The independent voters of Belize, following political independence in 1981, clearly became more informed and more impatient, hence the four consecutive changes of government between 1984 and 1998. Said Musa won the unprecedented second term in 2003 because not only was Belize still enjoying superbond liquidity, Mr. Musa himself was still benefiting from some roots credibility earned during his period of alliance with Assad Shoman in the 1970s and early 1980s. It was Mr. Musa’s reaction to the G-7’s (7 Cabinet Ministers) challenge to Ralph Fonseca in August of 2004 which lost him whatever credibility he had left with the unions and independent voters. Since then, the problem for the PUP has been that Mr. Musa, supported by his 1996 leadership rival, Florencio Marin, Sr., has retained enormous internal power at Independence Hall.

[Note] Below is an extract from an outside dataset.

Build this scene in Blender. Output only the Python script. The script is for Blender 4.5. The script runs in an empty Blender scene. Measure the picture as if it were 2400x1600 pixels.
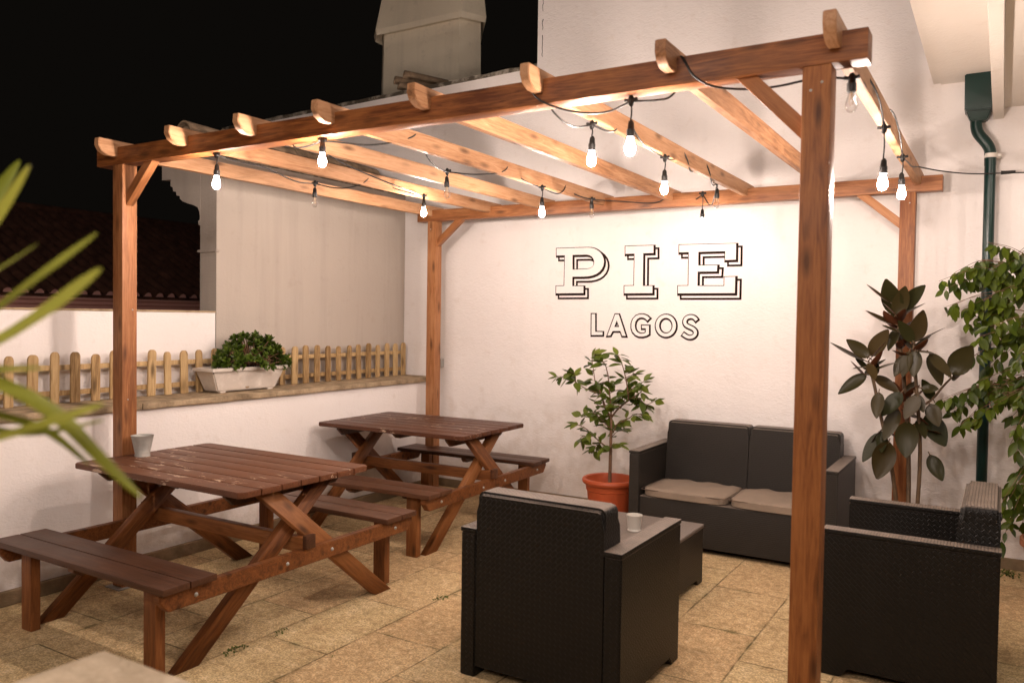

When Dean Barrow sought to win a second consecutive term for the UDP in March of 2012, Barrow and the UDP were heavily favored. On election night, the PUP came within a mere 60, 70 votes (the Cayo Central and Cayo Northeast seats) of winning. But, the PUP lost narrowly, and had to lick their wounds for almost four more years.

The single individual most responsible for the PUP defeat and the second consecutive UDP term in 2012 was Said Musa, because he remained the most powerful individual in the PUP. He it was who had driven John Briceño out of leadership in late 2011 and replaced him with Francis Fonseca. Musa it was who had created and used The National Perspective to undermine Briceño. And Musa it was who had decided, after installing Francis Fonseca as PUP Leader, to purge the PUP in November of 2011 and in so doing lost two sure PUP seats for the party – Albert and Lake Independence. With Albert and Lake I, the PUP win, 16-15, in 2012. (Old timers felt that Said was only completing a return to his National Party roots. You’d have to check the national election results of 1957.)

Onwards to November 2015. Said Musa, supported by Florencio and Ralph Fonseca, had run the PUP from 2012 to 2015. He must accept the blame for all the PUP defeats between 2012 and 2015. When the PUP went to a leadership convention early this year, three months after its third consecutive general election defeat, the man Said Musa had driven out of PUP leadership, John Briceño, defeated Francis Fonseca, the Said/Ralph loyalist, by a greater margin than he had done in March of 2008.

As things stand today in the major party politics of Belize, the ruling UDP is on a PUP–induced high and trying to get the Belizean people excited about a “six of one and half-a-dozen of the other” race for their First Deputy Leader post. The convention to replace Gapi Vega as First Deputy Leader and Deputy Prime Minister, and thus become the logical successor to the outgoing Rt. Hon. Dean Barrow as Party Leader, and aspirant Prime Minister, is important because of the stakes involved. In non-UDP circles, however, the mood is: give us a break. Arguably, Faber and Saldivar are two sides of the same coin.

All the same, the Opposition PUP continues to sputter. It is not that the UDP is that great, beloved: it is that the PUP got hijacked in late 2011 and is still trying to recover. The Belizean economy is in a frightening tailspin at the base of the socio-economic pyramid. Independent voters have been paying attention to Guatemalan aggression since February of last year, and we have seen the new Briceño-led PUP bring in Dr. Assad Shoman to strengthen the Belize team in talks with the Guatemalans. We believe we see some benefits of Shoman’s presence already. But, for the time being, the economy remains more important, though surely less dramatic, than Guatemalan aggression: every day the state of the economy affects how Belizean people eat, dress, sleep, educate their children, and attend to their health care. It is vital that the Opposition provide the Belizean people with some kind of option, some kind of vision, some kind of hope.

Mr. Briceño has defeated the Said Musa/Ralph Fonseca candidate in two different leadership conventions eight years apart. It is important that Said get the sense. If not, we’ll be looking at Saldivar or Faber as Prime Minister. That would be four in a row for the red, and counting, and that would be not much of anything for the ages. Let us repeat: six of one and half-a-dozen of the other.